Programming is Done in the GUI...

A real conversation with two fellow students in Com-Net who are working on a front-end to IP-Tables.

Shlomi: Why are you using Kylix?
Other: Why not?
Shlomi: It is not standard.
Other: But it's the best there is out there.
Shlomi: There's glade and kdevelop and Anjuta...
Other: They don't come close to Kylix' level.
Shlomi: You'll have a much easier time using Perl/Tk or Perl/Gtk or Tkinter or Tcl/Tk, or PyGtk or whatever.
Other: Yes, but instead of writing a lot of code we just drag a button to here... Much Simpler.

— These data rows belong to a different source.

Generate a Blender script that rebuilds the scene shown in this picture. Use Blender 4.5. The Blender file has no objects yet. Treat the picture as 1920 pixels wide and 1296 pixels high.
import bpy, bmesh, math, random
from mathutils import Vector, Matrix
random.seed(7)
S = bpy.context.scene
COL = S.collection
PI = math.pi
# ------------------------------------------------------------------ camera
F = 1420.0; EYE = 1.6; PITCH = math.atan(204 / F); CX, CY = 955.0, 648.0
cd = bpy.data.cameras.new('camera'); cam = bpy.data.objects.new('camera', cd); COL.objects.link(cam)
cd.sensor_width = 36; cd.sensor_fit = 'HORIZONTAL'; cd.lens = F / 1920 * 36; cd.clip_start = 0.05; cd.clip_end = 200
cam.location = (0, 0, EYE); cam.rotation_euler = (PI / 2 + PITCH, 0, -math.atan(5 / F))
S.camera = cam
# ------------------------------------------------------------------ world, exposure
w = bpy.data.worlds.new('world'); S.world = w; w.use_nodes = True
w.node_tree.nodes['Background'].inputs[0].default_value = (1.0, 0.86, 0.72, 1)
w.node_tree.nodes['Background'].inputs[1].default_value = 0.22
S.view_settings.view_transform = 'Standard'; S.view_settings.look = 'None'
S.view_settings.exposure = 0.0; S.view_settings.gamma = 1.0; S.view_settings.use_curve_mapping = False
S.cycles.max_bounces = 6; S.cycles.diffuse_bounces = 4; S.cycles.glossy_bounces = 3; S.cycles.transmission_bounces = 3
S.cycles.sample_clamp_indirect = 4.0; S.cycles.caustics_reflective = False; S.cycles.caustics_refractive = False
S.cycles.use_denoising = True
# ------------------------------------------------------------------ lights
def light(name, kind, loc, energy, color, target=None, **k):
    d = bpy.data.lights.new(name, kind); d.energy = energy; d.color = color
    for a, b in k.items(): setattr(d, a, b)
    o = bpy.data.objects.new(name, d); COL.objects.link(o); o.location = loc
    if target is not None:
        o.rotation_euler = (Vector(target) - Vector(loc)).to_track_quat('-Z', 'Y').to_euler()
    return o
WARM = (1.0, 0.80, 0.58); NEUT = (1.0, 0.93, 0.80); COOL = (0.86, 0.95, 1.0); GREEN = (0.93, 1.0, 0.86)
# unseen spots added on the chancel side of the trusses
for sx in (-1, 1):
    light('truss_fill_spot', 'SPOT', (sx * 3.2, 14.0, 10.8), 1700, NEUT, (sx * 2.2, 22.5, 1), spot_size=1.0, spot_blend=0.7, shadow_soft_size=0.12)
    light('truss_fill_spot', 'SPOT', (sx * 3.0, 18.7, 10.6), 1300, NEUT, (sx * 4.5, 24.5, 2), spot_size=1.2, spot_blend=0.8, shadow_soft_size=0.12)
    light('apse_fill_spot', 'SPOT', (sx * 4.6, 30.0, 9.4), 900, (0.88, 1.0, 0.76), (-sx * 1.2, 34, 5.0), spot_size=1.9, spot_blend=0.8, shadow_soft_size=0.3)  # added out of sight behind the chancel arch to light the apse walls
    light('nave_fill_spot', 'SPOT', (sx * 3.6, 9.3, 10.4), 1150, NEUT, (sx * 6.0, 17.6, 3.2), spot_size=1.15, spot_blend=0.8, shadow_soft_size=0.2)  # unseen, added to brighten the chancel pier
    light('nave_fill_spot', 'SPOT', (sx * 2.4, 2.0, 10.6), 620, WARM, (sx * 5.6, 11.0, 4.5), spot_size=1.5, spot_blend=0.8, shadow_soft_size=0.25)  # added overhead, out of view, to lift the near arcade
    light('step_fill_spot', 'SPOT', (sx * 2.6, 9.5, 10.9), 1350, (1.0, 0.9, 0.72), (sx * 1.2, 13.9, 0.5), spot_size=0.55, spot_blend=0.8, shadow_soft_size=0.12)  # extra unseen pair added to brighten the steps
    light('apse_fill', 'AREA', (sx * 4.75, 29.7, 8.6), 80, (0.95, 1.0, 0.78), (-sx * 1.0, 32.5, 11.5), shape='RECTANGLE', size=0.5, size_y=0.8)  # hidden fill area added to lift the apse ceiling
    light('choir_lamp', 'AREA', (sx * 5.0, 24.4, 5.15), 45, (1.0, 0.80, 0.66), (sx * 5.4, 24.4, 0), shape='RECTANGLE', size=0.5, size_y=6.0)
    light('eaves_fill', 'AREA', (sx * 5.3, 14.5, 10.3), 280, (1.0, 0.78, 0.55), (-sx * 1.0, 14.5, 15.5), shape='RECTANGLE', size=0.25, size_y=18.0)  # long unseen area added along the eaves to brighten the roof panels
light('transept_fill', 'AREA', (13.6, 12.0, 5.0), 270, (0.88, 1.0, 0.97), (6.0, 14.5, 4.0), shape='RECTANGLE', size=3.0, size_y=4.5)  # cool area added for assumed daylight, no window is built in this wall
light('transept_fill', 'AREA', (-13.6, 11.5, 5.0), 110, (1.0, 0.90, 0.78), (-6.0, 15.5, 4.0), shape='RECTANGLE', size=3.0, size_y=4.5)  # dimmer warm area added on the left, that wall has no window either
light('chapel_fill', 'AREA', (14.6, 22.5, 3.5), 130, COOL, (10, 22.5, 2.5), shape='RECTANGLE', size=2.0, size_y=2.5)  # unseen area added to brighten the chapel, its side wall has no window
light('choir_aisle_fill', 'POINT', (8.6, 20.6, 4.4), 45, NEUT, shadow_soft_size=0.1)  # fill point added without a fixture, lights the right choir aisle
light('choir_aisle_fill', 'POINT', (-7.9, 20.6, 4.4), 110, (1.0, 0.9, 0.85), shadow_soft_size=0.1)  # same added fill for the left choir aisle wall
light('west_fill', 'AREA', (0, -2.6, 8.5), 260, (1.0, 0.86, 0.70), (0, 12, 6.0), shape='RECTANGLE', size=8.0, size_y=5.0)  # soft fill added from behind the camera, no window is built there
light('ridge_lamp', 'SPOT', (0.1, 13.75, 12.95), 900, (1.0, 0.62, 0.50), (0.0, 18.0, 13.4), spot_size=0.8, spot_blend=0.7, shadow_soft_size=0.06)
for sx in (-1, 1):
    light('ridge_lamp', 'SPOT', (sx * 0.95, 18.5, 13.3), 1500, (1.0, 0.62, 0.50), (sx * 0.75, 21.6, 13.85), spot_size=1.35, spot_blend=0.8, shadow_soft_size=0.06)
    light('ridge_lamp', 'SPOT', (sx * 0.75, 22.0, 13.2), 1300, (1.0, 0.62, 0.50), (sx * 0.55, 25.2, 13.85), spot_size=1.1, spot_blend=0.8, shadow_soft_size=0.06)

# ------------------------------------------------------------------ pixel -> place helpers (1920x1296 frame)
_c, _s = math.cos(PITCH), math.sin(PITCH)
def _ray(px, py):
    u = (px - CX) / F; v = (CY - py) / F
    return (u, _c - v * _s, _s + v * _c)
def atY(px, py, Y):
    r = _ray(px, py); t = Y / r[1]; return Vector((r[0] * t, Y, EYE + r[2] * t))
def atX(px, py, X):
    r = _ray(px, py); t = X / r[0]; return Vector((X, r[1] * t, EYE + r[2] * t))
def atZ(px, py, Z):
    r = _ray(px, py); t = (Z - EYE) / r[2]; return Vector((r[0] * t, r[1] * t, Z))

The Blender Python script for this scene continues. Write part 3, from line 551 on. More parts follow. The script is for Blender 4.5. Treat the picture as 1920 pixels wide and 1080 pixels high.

That reminded me of what Gil'ad Ben-Yossef said about programmers who know that programming happens in their head and not in the IDE, and why they are still needed.

The Ultimate SCM

First, right a SPEC, so here goes:

* Support Patchsets
* Support Cancelling Patchsets
* Support Distributed Respositories
* Support Branching and Tags as well as CVS
* Support distributing patchsets across branches.
* Has nice GUIs and nice gdb/bash-like CLIs for doing anything
* Nice integration with bash/zsh/emacs/MS DevStudio/KDevelop/
  Borland's Stuff/etc.
* Fully Free Software. Preferably LGPL or lighter.
* Easy to use - can be learnt in a day.
* Work on several patchsets simultaneously
* Repository can be reset to any state at any time
* Has its own internal permissions system which would be very flexible.
* Copy and rename of entire directories or files.
* Merge two or more files together.
* Split a patchset into several patchsets.
* Openlogging. However, such with the ability to cache intermediate logs
and then compress them and send them in one bulk.
* Atomic repository-wide commits.
* clone/push/pull including ones using UI.
* a default "parent" repository so no need to remember which one to
do a push or pull to.
* Ability to work on a copy of the files, instead of a copy of a repository.
* Work flawlessly on Windows - a native Win32 port. (VMS and MVS - also a
good idea, but of lesser priority)
* Fast to work with. (no waiting for ages over an ADSL line for the
 "changeset" to get to BerliOS)
* Files spread across the filesystem, so a corrupted file will not ruin
everything. (unless of course, the format has error correction and is stable)
* Grabbing a certain portion of a file into another one, and magically
maintaining them both together. ( a bad idea programmatically but could prove
of use).
* Magic sub-branches: A diff that would be applied against a certain file upon
downloading. (change "#!/usr/bin/perl -w" to "#!/usr/bin/perl").
* Import/Export from all others

Let me know if I missed anything.

Rindolf

Worked a bit on its perl.com feature. Progressing slowly but steadily.